— Data —
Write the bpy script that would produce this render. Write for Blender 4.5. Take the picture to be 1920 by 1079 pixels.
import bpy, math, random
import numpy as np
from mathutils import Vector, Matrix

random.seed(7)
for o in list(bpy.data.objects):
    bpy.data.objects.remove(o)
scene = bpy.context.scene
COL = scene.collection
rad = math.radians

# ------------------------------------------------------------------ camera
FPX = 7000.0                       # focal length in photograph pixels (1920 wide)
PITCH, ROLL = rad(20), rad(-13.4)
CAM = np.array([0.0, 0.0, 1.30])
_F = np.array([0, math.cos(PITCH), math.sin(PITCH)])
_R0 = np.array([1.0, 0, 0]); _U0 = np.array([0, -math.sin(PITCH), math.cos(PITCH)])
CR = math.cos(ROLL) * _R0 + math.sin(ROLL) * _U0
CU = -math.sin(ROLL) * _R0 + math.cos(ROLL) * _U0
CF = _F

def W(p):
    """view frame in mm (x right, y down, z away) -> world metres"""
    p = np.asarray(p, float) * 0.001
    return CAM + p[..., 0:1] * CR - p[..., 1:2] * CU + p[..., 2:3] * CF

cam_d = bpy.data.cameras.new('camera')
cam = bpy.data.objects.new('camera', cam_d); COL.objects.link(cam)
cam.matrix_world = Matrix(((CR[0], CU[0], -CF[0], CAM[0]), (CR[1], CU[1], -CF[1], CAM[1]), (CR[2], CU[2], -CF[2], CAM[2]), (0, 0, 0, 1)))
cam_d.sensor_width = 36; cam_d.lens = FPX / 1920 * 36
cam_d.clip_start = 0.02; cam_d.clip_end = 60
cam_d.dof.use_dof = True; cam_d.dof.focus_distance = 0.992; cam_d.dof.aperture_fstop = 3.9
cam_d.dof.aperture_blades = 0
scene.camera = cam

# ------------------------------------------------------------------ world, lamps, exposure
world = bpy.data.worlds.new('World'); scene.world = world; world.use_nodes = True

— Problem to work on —
Gather up every line in the data above that contains the word "pixels", copying each one.

— Expected answer —
Write the bpy script that would produce this render. Write for Blender 4.5. Take the picture to be 1920 by 1079 pixels.
FPX = 7000.0                       # focal length in photograph pixels (1920 wide)